Dalam perjalanannya, Rumah Batik TBIG terus mendorong produk buatan alumninya agar mampu bersaing di industri batik dan membawa solusi relevan. Pengelola Rumah Batik TBIG Nanang Tri Purwanto, mengatakan program yang dijalankan terus dikembangkan, salah satunya adalah pemanfaatkan pewarna batik ramah lingkungan dan berbagai program keberlanjutan lainnya.

Rumah Batik TBIG memiliki 16 jenis tumbuhan yang bisa menghasilkan warna alami saat memproduksi batik. Ini adalah yang terbanyak di Indonesia. Rumah Batik TBIG juga mendorong program upcycle dari sampah botol plastik menjadi produk baru yang memiliki kualitas lebih tinggi dan manfaat baru. Kegiatan ini melibatkan kaum disabilitas yang tertarik mengolah batik menjadi produk lain, seperti cover laptop hingga tas.

Menurut Joko Padmanto, program ini awalnya hanya mengolah sampah botol plastik di bawah pilar CSR lingkungan Bangun Hijau Bersama. Sampah botol plastik ini diolah mesin menjadi serat yang dibentuk menjadi produk seperti tas. Namun, melihat potensi besar dan mendorong nilai jual lebih tinggi, program kolaborasi pilar lingkungan dan kebudayaan pun tercipta. "Produk tas ini tidak serumit batik tulis dan mereka (siswa disabilitas) sudah cukup mampu mengembangkan itu," ujar sosok yang bergabung dengan program ini sejak 2021.

Berbagai perkembangan ini membuat salah seorang alumni Rumah Batik TBIG, M. Abdu Rizal Bahri kagum. Alumni hasil pelatihan tahun 2015 ini bercerita berbagai pembaruan yang terus diterapkan untuk kemajuan program sangat relevan dengan kebutuhan zaman.

Pengusaha batik ini berkisah, saat bergabung ia mendapatkan pembelajaran sangat bermanfaat seputar industri batik hingga akhirnya bisa mengembangkan bisnis dan menjual produk batiknya ke luar negeri. Terlebih usai melihat program yang kini dijalankan, muncul rasa optimistis yang sangat besar. "Saya setelah lulus hanya bisa membuat dua batik saja, harus menjualnya dari toko ke toko secara mandiri," kenang Rizal.

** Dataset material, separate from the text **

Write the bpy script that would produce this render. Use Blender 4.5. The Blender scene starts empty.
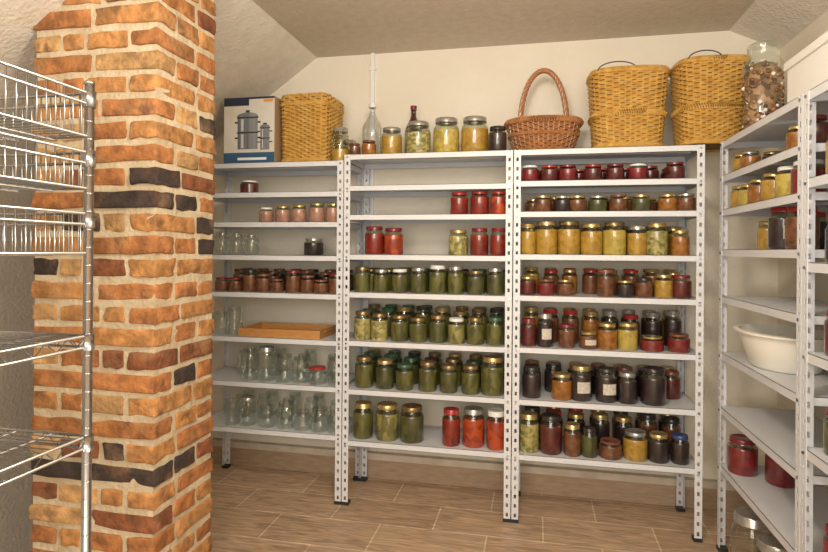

Sekar dan Rizal dan para siswa Rumah Batik TBIG adalah sekelumit cerita tentang bukti perjuangan tanpa henti. Tak hanya sebatas melestarikan warisan budaya, eksistensi Rumah Batik TBIG adalah bukti tentang sebuah kerja keras, konsistensi, kreativitas, dan ketekunan dari para perajin batik di Pekalongan, sebuah kota yang menopang lebih dari 70 pemasaran batik di negara kita. Sebuah rumah dengan segudang cerita perjuangan seseorang menaklukan keterbatasan.